Australia`s leading Catholic cleric George Pell, a top Vatican official, came under fire Friday after drawing an analogy between the church`s response to child abuse and a trucking company.

Sydney: Australia`s leading Catholic cleric George Pell, a top Vatican official, came under fire Friday after drawing an analogy between the church`s response to child abuse and a trucking company.
Cardinal Pell, a former archbishop of both Melbourne and Sydney before taking up a high-powered job this year as head of a new Vatican finance ministry after being handpicked by Pope Francis, made the comments Thursday.

He acknowledged to a Royal Commission into Institutional Responses to Child Sexual Abuse in Melbourne that the church had a moral obligation to the victims of paedophile priests.

But he suggested that when it came to its legal responsibility, the actions of its priests were not necessarily the fault of the church, citing the hypothetical example of a woman being molested by a truck driver.

"If the truck driver picks up some lady and then molests her, I don`t think it`s appropriate, because it is contrary to the policy, for the ownership, the leadership of that company to be held responsible," he said via video link from Rome.

"Similarly with the church and the head of any other organisation.

"If every precaution has been taken, no warning has been given, it is, I think, not appropriate for legal culpability to be foisted on the authority figure."

The comments outraged support groups, who said Pell was displaying a lack of compassion for victims of abuse.

"His comments were outrageous," Adults Surviving Child Abuse president Cathy Kezelman said, adding that he "continues to duck and weave" in trying to deny liability.

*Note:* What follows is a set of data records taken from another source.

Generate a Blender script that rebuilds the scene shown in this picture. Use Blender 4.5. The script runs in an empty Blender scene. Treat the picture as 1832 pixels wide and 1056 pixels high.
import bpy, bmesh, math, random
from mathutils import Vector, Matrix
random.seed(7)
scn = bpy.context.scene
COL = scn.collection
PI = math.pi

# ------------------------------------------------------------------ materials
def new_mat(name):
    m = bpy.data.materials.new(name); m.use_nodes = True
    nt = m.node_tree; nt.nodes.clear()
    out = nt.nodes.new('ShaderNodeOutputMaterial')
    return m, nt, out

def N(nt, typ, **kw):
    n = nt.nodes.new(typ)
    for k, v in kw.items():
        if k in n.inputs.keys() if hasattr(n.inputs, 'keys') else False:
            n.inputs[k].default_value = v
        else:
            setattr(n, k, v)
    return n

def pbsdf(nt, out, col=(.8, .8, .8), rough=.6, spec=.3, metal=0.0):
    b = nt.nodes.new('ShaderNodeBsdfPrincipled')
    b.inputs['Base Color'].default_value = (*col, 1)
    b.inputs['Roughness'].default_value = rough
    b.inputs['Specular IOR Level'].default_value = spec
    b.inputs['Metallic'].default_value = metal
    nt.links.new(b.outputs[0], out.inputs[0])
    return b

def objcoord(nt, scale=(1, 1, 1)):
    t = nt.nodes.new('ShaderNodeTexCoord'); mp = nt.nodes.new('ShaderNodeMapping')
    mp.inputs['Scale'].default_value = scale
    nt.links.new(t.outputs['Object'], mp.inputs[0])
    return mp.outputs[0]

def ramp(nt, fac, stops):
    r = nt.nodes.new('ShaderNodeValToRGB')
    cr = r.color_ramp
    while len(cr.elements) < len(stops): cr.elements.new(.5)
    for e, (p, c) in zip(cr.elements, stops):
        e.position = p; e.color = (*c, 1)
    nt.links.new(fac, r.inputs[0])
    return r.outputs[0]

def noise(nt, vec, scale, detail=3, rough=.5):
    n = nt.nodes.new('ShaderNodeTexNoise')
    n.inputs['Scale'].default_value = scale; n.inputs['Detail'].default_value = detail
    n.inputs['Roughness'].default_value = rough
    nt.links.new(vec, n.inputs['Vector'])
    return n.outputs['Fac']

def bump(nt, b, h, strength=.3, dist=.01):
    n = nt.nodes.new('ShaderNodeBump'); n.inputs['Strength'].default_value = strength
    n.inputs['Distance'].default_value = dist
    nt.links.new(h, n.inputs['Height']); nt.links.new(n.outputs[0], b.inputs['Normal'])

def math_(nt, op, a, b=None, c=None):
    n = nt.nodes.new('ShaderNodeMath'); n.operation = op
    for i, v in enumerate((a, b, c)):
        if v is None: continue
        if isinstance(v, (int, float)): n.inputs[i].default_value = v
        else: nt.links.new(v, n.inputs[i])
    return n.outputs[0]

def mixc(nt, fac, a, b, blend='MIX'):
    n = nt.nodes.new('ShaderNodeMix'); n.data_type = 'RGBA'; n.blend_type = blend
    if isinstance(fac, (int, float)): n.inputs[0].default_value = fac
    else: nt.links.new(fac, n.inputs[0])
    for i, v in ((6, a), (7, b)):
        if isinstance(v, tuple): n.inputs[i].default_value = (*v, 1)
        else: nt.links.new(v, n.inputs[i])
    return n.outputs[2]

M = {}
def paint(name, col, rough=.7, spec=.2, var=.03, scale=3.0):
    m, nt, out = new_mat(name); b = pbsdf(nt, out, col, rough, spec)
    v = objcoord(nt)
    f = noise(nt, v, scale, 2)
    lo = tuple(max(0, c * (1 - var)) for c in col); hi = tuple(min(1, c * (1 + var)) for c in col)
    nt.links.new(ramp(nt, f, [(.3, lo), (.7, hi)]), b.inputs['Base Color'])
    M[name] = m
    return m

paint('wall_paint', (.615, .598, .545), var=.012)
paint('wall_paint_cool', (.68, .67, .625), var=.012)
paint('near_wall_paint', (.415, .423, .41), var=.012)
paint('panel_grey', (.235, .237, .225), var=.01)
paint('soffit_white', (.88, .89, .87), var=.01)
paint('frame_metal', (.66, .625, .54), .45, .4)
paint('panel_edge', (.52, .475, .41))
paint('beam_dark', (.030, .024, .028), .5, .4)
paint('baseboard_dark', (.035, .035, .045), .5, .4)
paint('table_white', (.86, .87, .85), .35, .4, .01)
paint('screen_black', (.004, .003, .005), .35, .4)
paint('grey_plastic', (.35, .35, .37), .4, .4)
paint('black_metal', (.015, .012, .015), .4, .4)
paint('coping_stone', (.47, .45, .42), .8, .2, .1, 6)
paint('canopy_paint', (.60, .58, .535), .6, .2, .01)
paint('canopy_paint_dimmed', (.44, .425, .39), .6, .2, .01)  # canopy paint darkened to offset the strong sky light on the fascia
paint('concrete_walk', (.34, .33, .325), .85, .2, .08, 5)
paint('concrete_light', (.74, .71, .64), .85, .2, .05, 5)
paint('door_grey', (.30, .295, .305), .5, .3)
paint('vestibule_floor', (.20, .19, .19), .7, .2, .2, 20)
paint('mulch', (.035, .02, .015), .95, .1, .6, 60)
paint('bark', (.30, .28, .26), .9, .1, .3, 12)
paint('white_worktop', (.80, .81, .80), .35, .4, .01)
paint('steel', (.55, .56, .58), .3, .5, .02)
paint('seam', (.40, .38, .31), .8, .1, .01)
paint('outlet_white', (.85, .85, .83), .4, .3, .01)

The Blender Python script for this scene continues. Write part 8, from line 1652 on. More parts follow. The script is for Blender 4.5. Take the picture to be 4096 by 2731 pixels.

"To have their (victims`) experiences denied yet again drives a knife into the wound and twists it," she said.

Nicky Davis, from the Survivors Network of Those Abused by Priests, told ABC radio it showed Pell was out of touch.

"He shows that he really has absolutely no conception of what is appropriate or inappropriate behaviour and what are appropriate or inappropriate things to say to survivors," she said.

"It was a highly offensive comparison and showed that, at the end of the day, all he was concerned with was protecting himself and making excuses for behaviour that is inexcusable."

Earlier this year, in his last sermon before leaving Australia for the Holy See, Pell acknowledged priests, religious leaders and others linked to the church had abused those they were supposed to protect, and he apologised.

The Royal Commission is under way in Australia after a decade of growing pressure to investigate widespread allegations of paedophilia.

Its hearings have covered thousands of harrowing allegations of child abuse involving places of worship, orphanages, community groups and schools.

Pell is now one of the most important figures in the Catholic Church, charged with helping overhaul the Vatican`s much-criticised central administration following a wave of scandals.